Tuesday, August 24, 2010

Sean Elsbernd, Caltrain JPB Chairman, on service cuts

I emailed Scott Wiener - who is running for Supervisor in San Francisco's District 8, about the Caltrain cuts. Scott is sharing his campaign headquarters with FIX MUNI NOW which is the organization pushing Prop G which entails some reforms to MUNI's labor negotiation rules. FIX MUNI and Prop G are in large part the work of Sean Elsbernd - the District 7 Supervisor (D7 is Park Merced, West Portal, etc...)

Sean Elsbernd is also the Chairman of the Caltrain Joint Powers Board - the group overseeing Caltrain Staff.

Scott Wiener read my missive on the Caltrain cuts and forwarded it to Sean. I gave Scott some background as to how important Caltrain is, that there is no excuse for Caltrain not to close a 2.3 Million dollar budget gap, and that they should be creative in finding more revenue and reducing costs. This of course including getting over the last hump to solid bike capacity and weekend limited/express trains.

Here is my petition for limited/express trains on the weekend! Please sign it and pass it on!

Here is Sean's response - unedited.

Unfortunately, there is no easy answer to this one. Feel free to pass on this
e-mail, cut and copy parts of it, or just toss it.

Caltrain is the forgotten step child of Bay Area Transit. Unlike every other
regional public transit system, Caltrain has no dedicated source of revenue.
60% of itsoperation costs are covered by fare revenue (which, as an aside, is
actually a tremendously high level of fare box revenue) and 40% is covered by
the 3 member agency (MTA, SamTrans, and VTA) contributions. For years, those 3
contributions have been a steady source of funds. This year, however, SamTrans,
in order to balance their budget, reduced their contribution to Caltrain. Once
they did that, the MTA followed suit. The VTA has not done it yet, but its a
given that they will next fiscal year.

So, long story short, the financial troubles of the MTA, SamTrans, and the VTA
are the cause of Caltrain's poor fiscal condition. I do believe that this year
we will be able to make it through the budget without some of the draconian cuts
listed below, except for maybe the Gilroy cut - that service could very well be

My very real worry is July 1, 2011 and forward. If financial projections hold
at all accurate, Caltrain will fall off the cliff next year.

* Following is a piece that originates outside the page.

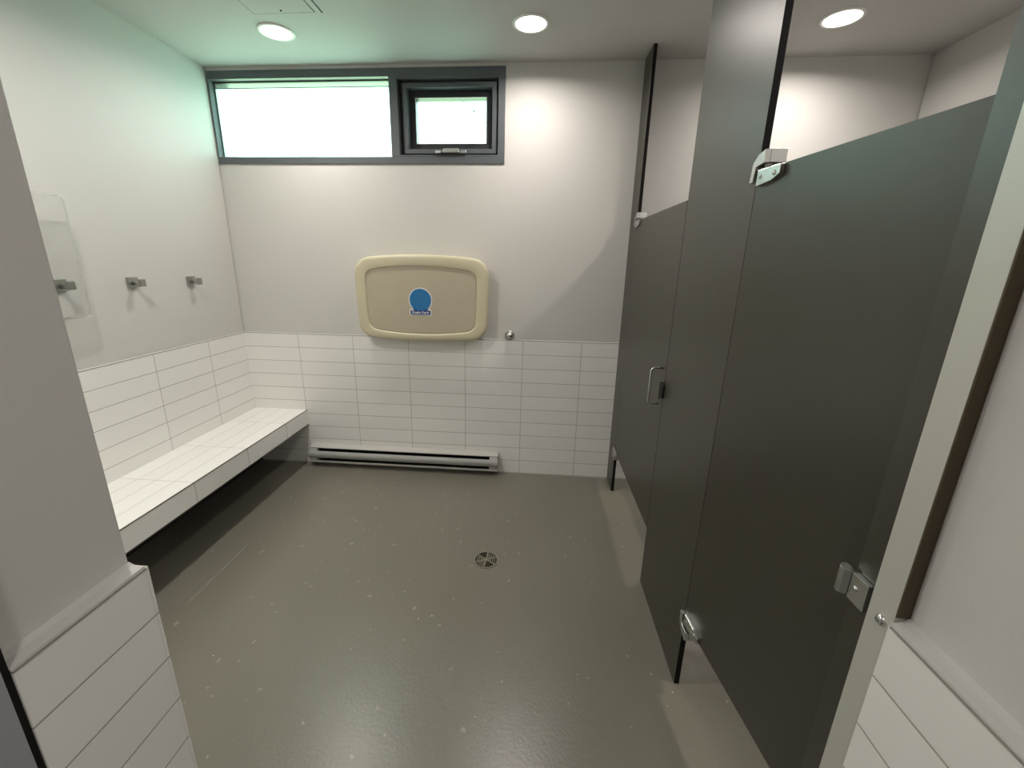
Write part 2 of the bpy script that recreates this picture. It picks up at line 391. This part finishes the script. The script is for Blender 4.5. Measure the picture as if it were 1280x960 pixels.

We are looking at all kinds of other revenue ideas, and I will absolutely pass
on the suggestion of a limited line on the weekends - that's a new one to me.
The issue of bikes on the train has been discussed at nearly every meeting I've
attended. If it was as a simple as simply removing some seats to make room for
my bikes, that would have been done already. It, of course, is not. We have
doubled the amount of space available for bikes in the last 12 months, and
continue to do more. The number of bicyclists who are "passed up" has dropped
significantly. We are working on it.

Shirley Johnson pointed out that Sean's numbers were a bit off. The farebox recovery is 42%, the bike capcacity was increased 39%.

1 comment:

295bus said...

I think CalTrain still doesn't get it that they've lost a lot of potential riders over the years by bumping bikers. I mean, c'mon, 99% of the public are *not* hardcore bike/transit nutcases, and if they're bumped once are going to be pretty pissed, and if they're bumped twice are going to say "f*ck it, I'm going back to driving".

They've probably lost potential riders who need a bike on the work end of their commute, but never even tried the train because they just *heard* about bumping.

If CalTrain can actually get to a point where bikes are basically *never* bumped, and get the word out, they may find some latent potential risers emerging from the woodwork.